━━━━━ Dataset excerpt
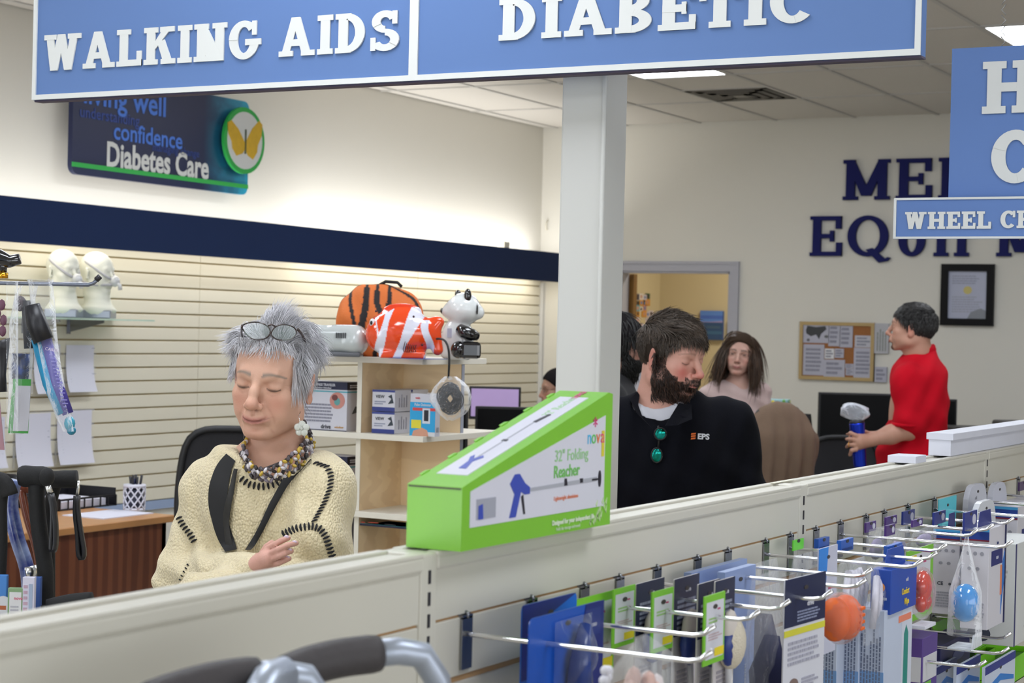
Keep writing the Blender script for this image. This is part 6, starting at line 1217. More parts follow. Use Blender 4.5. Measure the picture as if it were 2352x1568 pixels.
# standing canes
Dc = 3.3; Lc = Loc(90, 1100, Dc)
def cane(label, pts, r, M, parts_, name='walking_cane'):
    g = at(*pts[-1][:2], d=Dc + (pts[-1][2] if len(pts[-1]) > 2 else 0)); t = thing(name, label, 'cane', (g[0], g[1], 0), 0); P_ = [at(p[0], p[1], d=Dc + (p[2] if len(p) > 2 else 0)) for p in pts]; P_.append(np.array((g[0], g[1], .03)))
    b = MB(); q = np.vstack([smooth_path(P_[:-1], 24), P_[-1][None]]); b.tube(q, r, M, 14); part('shaft', b, t, True); b = MB(); b.lathe([(.019, 0), (.020, .012), (.015, .05)], bm_, 14, (g[0], g[1], 0)); part('rubber_tip', b, t, True)
    for nm, f_ in parts_: b = MB(); f_(b); part(nm, b, t, True)
    return t
C_ = lambda u, v, dd=0.: at(u, v, d=Dc + dd)
foamb = mat('black_foam', rgb(16, 16, 18), .8, bump=.2, bscale=200); metal = mat('silver', (.8, .8, .8), .25, 1.)
def wrist(pts): return lambda b: b.tube(smooth_path([C_(*p) for p in pts], 26), .0045, bm_, 6, flatz=2.2)
cane('black offset cane with a foam grip and wrist strap, front one at the left', [(84, 1112), (84, 1160), (92, 1230), (104, 1300), (106, 1400)], .0145, foamb, [('foam_grip', lambda b: b.tube(smooth_path([C_(44, 1094), C_(60, 1093), C_(90, 1094), C_(112, 1097)], 10), [.016, .019, .0195, .019, .0185, .0185, .019, .0195, .0185, .015], foamb, 16)), ('end_cap', lambda b: b.ball(C_(108, 1095, -.02), (.016, .012, .017), foamb, 14)), ('strap_clip', lambda b: b.tube([C_(108, 1112, -.02), C_(115, 1132, -.02)], .006, metal, 8)), ('wrist_strap', wrist([(116, 1134, -.02), (124, 1160, -.02), (122, 1230, -.02), (118, 1275, -.02), (128, 1268, -.02), (128, 1200, -.02), (118, 1136, -.02)]))])
cane('black offset cane behind, its foam grip pointing right with a hanging loop', [(132, 1102, .10), (120, 1130, .12), (112, 1200, .14), (112, 1400, .14)], .012, foamb, [('foam_grip', lambda b: b.tube([C_(122, 1101, .10), C_(150, 1100, .10), C_(176, 1100, .10)], [.016, .0165, .0165], foamb, 16)), ('strap_clip', lambda b: b.tube([C_(179, 1104, .09), C_(180, 1120, .09), C_(177, 1138, .09)], .003, metal, 6)), ('wrist_strap', wrist([(177, 1138, .09), (174, 1180, .09), (182, 1230, .09), (181, 1280, .09), (190, 1294, .09), (197, 1278, .09), (189, 1240, .09), (179, 1180, .09), (177, 1140, .09)]))])
cane('blue and white patterned cane at the left', [(34, 1102, .03), (24, 1135, .03), (24, 1170, .03), (40, 1240, .03), (62, 1300, .03), (68, 1350, .03), (60, 1412, .03)], .0135, mat('blue_swirl', rgb(50, 62, 140), .25, col2=rgb(150, 168, 215), vscale=26, coat=.5), [('collar', lambda b: b.tube([C_(66, 1300, .03), C_(70, 1325, .03)], .0145, metal, 12))])
cane('brown wooden cane crossing behind the patterned one', [(48, 1120, .08), (62, 1190, .08), (82, 1250, .08), (92, 1300, .08), (94, 1410, .08)], .0075, mat('brown_wood', rgb(110, 52, 30), .3), [('handle', lambda b: b.tube([C_(30, 1118, .08), C_(50, 1116, .08), C_(70, 1122, .08)], .010, mat('brown_wood'), 10))])
cane('black cane with a curved grip at the very left edge', [(6, 1110, -.02), (0, 1160, -.02), (2, 1250, -.02), (-6, 1400, -.02)], .012, foamb, [('curved_grip', lambda b: b.tube(smooth_path([C_(-30, 1110, -.02), C_(-5, 1098, -.02), (C_(14, 1112, -.02)), C_(22, 1138, -.02)], 10), .016, foamb, 12))])
cane('black cane lying lowest, its grip just above the rack edge', [(112, 1392, -.06), (108, 1420, -.06), (108, 1500, -.06)], .013, foamb, [('foam_grip', lambda b: b.tube(smooth_path([C_(112, 1396, -.06), C_(150, 1386, -.06), C_(190, 1380, -.06), C_(212, 1380, -.06)], 8), .016, foamb, 14))])
def hangcard(label, u0, v0, u1, v1, dd, col, items):
    a = C_(u0, v0, dd); c = C_(u1, v1, dd); t = thing('sales_card', label, 'card', (a[0], a[1], c[2]), YAW - PI / 2); W = np.linalg.norm((c - a)[:2]); H = a[2] - c[2]; b = MB(); b.box((0, 0, 0), (W, .012, H), pm_(col), .001); part('card', b, t); b = MB(); deco(b, frame((0, 0, 0), (1, 0, 0), (0, 0, 1)), W, H, items); part('print', b, t)
hangcard('green and white sales card on the canes by the rack edge', 18, 1350, 50, 1480, -.10, (120, 150, 110), [('r', .12, .2, .9, .93, (205, 205, 208)), ('t', 'nova', .7, .82, .08, (200, 90, 120)), ('l', .2, .8, .7, .4, 5, (170, 170, 180))]); hangcard('white and pink sales card on the patterned cane', 52, 1325, 76, 1480, -.10, (200, 198, 216), [('r', .55, .35, .85, .9, (150, 165, 190)), ('l', .1, .45, .9, .4, 6, (190, 160, 180))])
hangcard('blue sales card beside the black cane', 76, 1325, 90, 1480, -.04, (52, 84, 150), []); hangcard('blue and white round-cornered card at the left edge', -20, 1320, 14, 1400, -.08, (60, 120, 190), [('e', .8, .1, .6, .3, (205, 205, 212)), ('r', 0, 0, 1, .12, (170, 90, 50))])
b = MB(); g = C_(70, 1500, .02); b.box((g[0] - .18, g[1] - .22, 0), (g[0] + .22, g[1] + .20, .03), plate, .005)
for dx in (-.16, .20):
    for dy in (-.20, .18): b.tube([(g[0] + dx, g[1] + dy, .02), (g[0] + dx, g[1] + dy, .55)], .006, plate, 8)
b.tube([(g[0] - .16, g[1] - .20, .55), (g[0] + .20, g[1] - .20, .55), (g[0] + .20, g[1] + .18, .55), (g[0] - .16, g[1] + .18, .55)], .006, plate, 8, closed=True); solo('cane_rack', b, 'wire floor rack that holds the standing canes behind the cream rack', 'rack', (g[0], g[1], 0))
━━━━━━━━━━
▸ To be done
From the listing, extract all text exactly as given and drop any picture.

▸ Problem solution
Keep writing the Blender script for this image. This is part 6, starting at line 1217. More parts follow. Use Blender 4.5. Measure the picture as if it were 2352x1568 pixels.
# standing canes
Dc = 3.3; Lc = Loc(90, 1100, Dc)
def cane(label, pts, r, M, parts_, name='walking_cane'):
    g = at(*pts[-1][:2], d=Dc + (pts[-1][2] if len(pts[-1]) > 2 else 0)); t = thing(name, label, 'cane', (g[0], g[1], 0), 0); P_ = [at(p[0], p[1], d=Dc + (p[2] if len(p) > 2 else 0)) for p in pts]; P_.append(np.array((g[0], g[1], .03)))
    b = MB(); q = np.vstack([smooth_path(P_[:-1], 24), P_[-1][None]]); b.tube(q, r, M, 14); part('shaft', b, t, True); b = MB(); b.lathe([(.019, 0), (.020, .012), (.015, .05)], bm_, 14, (g[0], g[1], 0)); part('rubber_tip', b, t, True)
    for nm, f_ in parts_: b = MB(); f_(b); part(nm, b, t, True)
    return t
C_ = lambda u, v, dd=0.: at(u, v, d=Dc + dd)
foamb = mat('black_foam', rgb(16, 16, 18), .8, bump=.2, bscale=200); metal = mat('silver', (.8, .8, .8), .25, 1.)
def wrist(pts): return lambda b: b.tube(smooth_path([C_(*p) for p in pts], 26), .0045, bm_, 6, flatz=2.2)
cane('black offset cane with a foam grip and wrist strap, front one at the left', [(84, 1112), (84, 1160), (92, 1230), (104, 1300), (106, 1400)], .0145, foamb, [('foam_grip', lambda b: b.tube(smooth_path([C_(44, 1094), C_(60, 1093), C_(90, 1094), C_(112, 1097)], 10), [.016, .019, .0195, .019, .0185, .0185, .019, .0195, .0185, .015], foamb, 16)), ('end_cap', lambda b: b.ball(C_(108, 1095, -.02), (.016, .012, .017), foamb, 14)), ('strap_clip', lambda b: b.tube([C_(108, 1112, -.02), C_(115, 1132, -.02)], .006, metal, 8)), ('wrist_strap', wrist([(116, 1134, -.02), (124, 1160, -.02), (122, 1230, -.02), (118, 1275, -.02), (128, 1268, -.02), (128, 1200, -.02), (118, 1136, -.02)]))])
cane('black offset cane behind, its foam grip pointing right with a hanging loop', [(132, 1102, .10), (120, 1130, .12), (112, 1200, .14), (112, 1400, .14)], .012, foamb, [('foam_grip', lambda b: b.tube([C_(122, 1101, .10), C_(150, 1100, .10), C_(176, 1100, .10)], [.016, .0165, .0165], foamb, 16)), ('strap_clip', lambda b: b.tube([C_(179, 1104, .09), C_(180, 1120, .09), C_(177, 1138, .09)], .003, metal, 6)), ('wrist_strap', wrist([(177, 1138, .09), (174, 1180, .09), (182, 1230, .09), (181, 1280, .09), (190, 1294, .09), (197, 1278, .09), (189, 1240, .09), (179, 1180, .09), (177, 1140, .09)]))])
cane('blue and white patterned cane at the left', [(34, 1102, .03), (24, 1135, .03), (24, 1170, .03), (40, 1240, .03), (62, 1300, .03), (68, 1350, .03), (60, 1412, .03)], .0135, mat('blue_swirl', rgb(50, 62, 140), .25, col2=rgb(150, 168, 215), vscale=26, coat=.5), [('collar', lambda b: b.tube([C_(66, 1300, .03), C_(70, 1325, .03)], .0145, metal, 12))])
cane('brown wooden cane crossing behind the patterned one', [(48, 1120, .08), (62, 1190, .08), (82, 1250, .08), (92, 1300, .08), (94, 1410, .08)], .0075, mat('brown_wood', rgb(110, 52, 30), .3), [('handle', lambda b: b.tube([C_(30, 1118, .08), C_(50, 1116, .08), C_(70, 1122, .08)], .010, mat('brown_wood'), 10))])
cane('black cane with a curved grip at the very left edge', [(6, 1110, -.02), (0, 1160, -.02), (2, 1250, -.02), (-6, 1400, -.02)], .012, foamb, [('curved_grip', lambda b: b.tube(smooth_path([C_(-30, 1110, -.02), C_(-5, 1098, -.02), (C_(14, 1112, -.02)), C_(22, 1138, -.02)], 10), .016, foamb, 12))])
cane('black cane lying lowest, its grip just above the rack edge', [(112, 1392, -.06), (108, 1420, -.06), (108, 1500, -.06)], .013, foamb, [('foam_grip', lambda b: b.tube(smooth_path([C_(112, 1396, -.06), C_(150, 1386, -.06), C_(190, 1380, -.06), C_(212, 1380, -.06)], 8), .016, foamb, 14))])
def hangcard(label, u0, v0, u1, v1, dd, col, items):
    a = C_(u0, v0, dd); c = C_(u1, v1, dd); t = thing('sales_card', label, 'card', (a[0], a[1], c[2]), YAW - PI / 2); W = np.linalg.norm((c - a)[:2]); H = a[2] - c[2]; b = MB(); b.box((0, 0, 0), (W, .012, H), pm_(col), .001); part('card', b, t); b = MB(); deco(b, frame((0, 0, 0), (1, 0, 0), (0, 0, 1)), W, H, items); part('print', b, t)
hangcard('green and white sales card on the canes by the rack edge', 18, 1350, 50, 1480, -.10, (120, 150, 110), [('r', .12, .2, .9, .93, (205, 205, 208)), ('t', 'nova', .7, .82, .08, (200, 90, 120)), ('l', .2, .8, .7, .4, 5, (170, 170, 180))]); hangcard('white and pink sales card on the patterned cane', 52, 1325, 76, 1480, -.10, (200, 198, 216), [('r', .55, .35, .85, .9, (150, 165, 190)), ('l', .1, .45, .9, .4, 6, (190, 160, 180))])
hangcard('blue sales card beside the black cane', 76, 1325, 90, 1480, -.04, (52, 84, 150), []); hangcard('blue and white round-cornered card at the left edge', -20, 1320, 14, 1400, -.08, (60, 120, 190), [('e', .8, .1, .6, .3, (205, 205, 212)), ('r', 0, 0, 1, .12, (170, 90, 50))])
b = MB(); g = C_(70, 1500, .02); b.box((g[0] - .18, g[1] - .22, 0), (g[0] + .22, g[1] + .20, .03), plate, .005)
for dx in (-.16, .20):
    for dy in (-.20, .18): b.tube([(g[0] + dx, g[1] + dy, .02), (g[0] + dx, g[1] + dy, .55)], .006, plate, 8)
b.tube([(g[0] - .16, g[1] - .20, .55), (g[0] + .20, g[1] - .20, .55), (g[0] + .20, g[1] + .18, .55), (g[0] - .16, g[1] + .18, .55)], .006, plate, 8, closed=True); solo('cane_rack', b, 'wire floor rack that holds the standing canes behind the cream rack', 'rack', (g[0], g[1], 0))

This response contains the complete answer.